As expected, this body leaves my pinky finger dangling. With the similarly-sized A7ii, I solved the problem with their battery grip. Sony also offers a grip extender. Either accessory would be a great help for Z6. No idea what Nikon was thinking by offering nothing: it's not like them to overlook a cash cow.
Battery life is shorter on Z6 than a DSLR, even the energy-hungry D500 that uses the same EN-EL15 series (I own all the flavors). As with any MILC, just being able to see and frame the subject requires juice. Am not giving up DSLRs for travel any time soon.
I use the blinkies for critical exposure setting, especially in the studio. The Z6 lacks selectable R/G/B channels for this purpose. Weak.
I don't like the rear wheel design, so there! May have to do with the small body that also necessitates fewer buttons and the cramped control layout. We know how to fix all that. 

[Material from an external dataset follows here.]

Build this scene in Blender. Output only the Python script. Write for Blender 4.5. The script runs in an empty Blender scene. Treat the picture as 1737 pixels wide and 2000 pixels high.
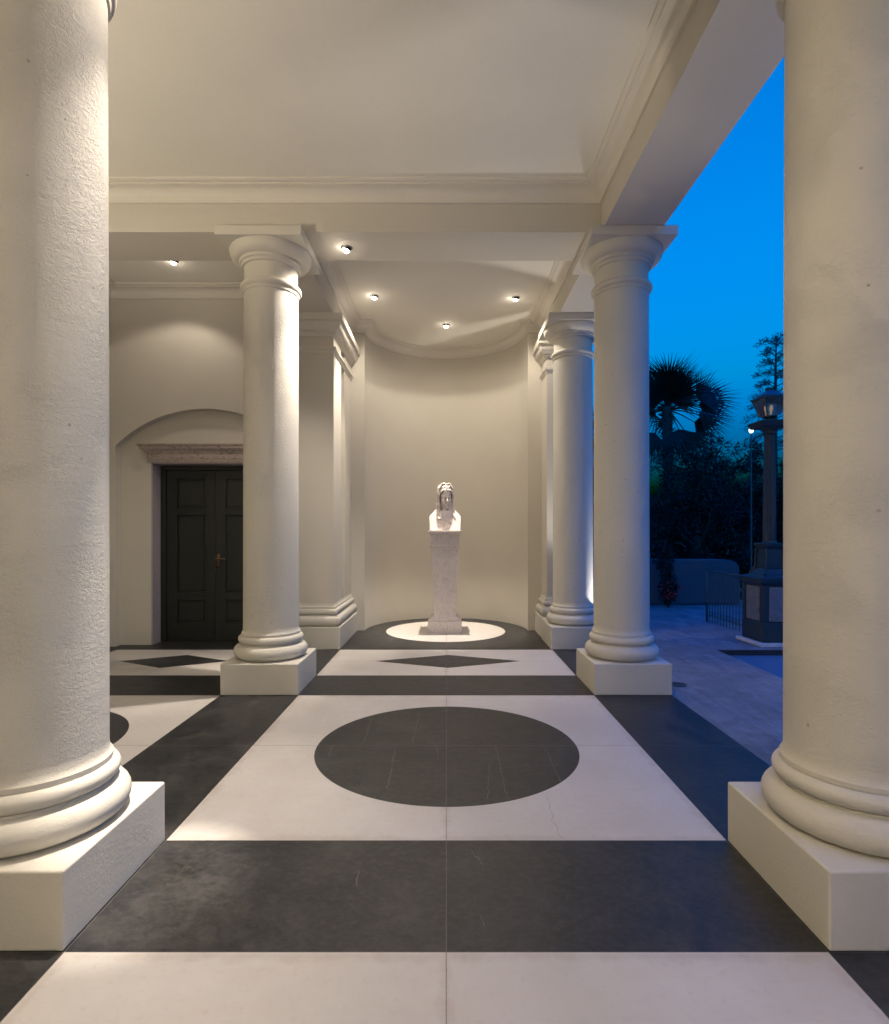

I don't like the top OLED with it being too small, too glowy, and too completely off when camera is turned off. D500 is my ideal: daylight readable with no battery drain, optional backlighting, shows info during image review.
Lenses used so far includes the 18-55 AF-P DX, 70-300 AF-P DX, and the archaic 300/2.8 AF-I. All performance very nicely. The DX lenses cannot be used as FX which is a pointless limitation; they are otherwise quite handy because the EVF expands the view. AF-P is silent and super snappy—great technology. The big 300 gets ample power from the Z6 and the focus recoil is just as impressive as that from the D500 or D4. I haven't attached the kit 24-70S yet.
Powerup time is fine, as is switching between image review and shooting. In comparision, the A7ii is horribly letharthic and, beyond that, has no conception of "shooting priority". The Z6 really feels like a Nikon DSLR in haptics, response, and menu structure. For a v.1 effort, I am very pleased and look forward to v.2 with, I hope, big-body options.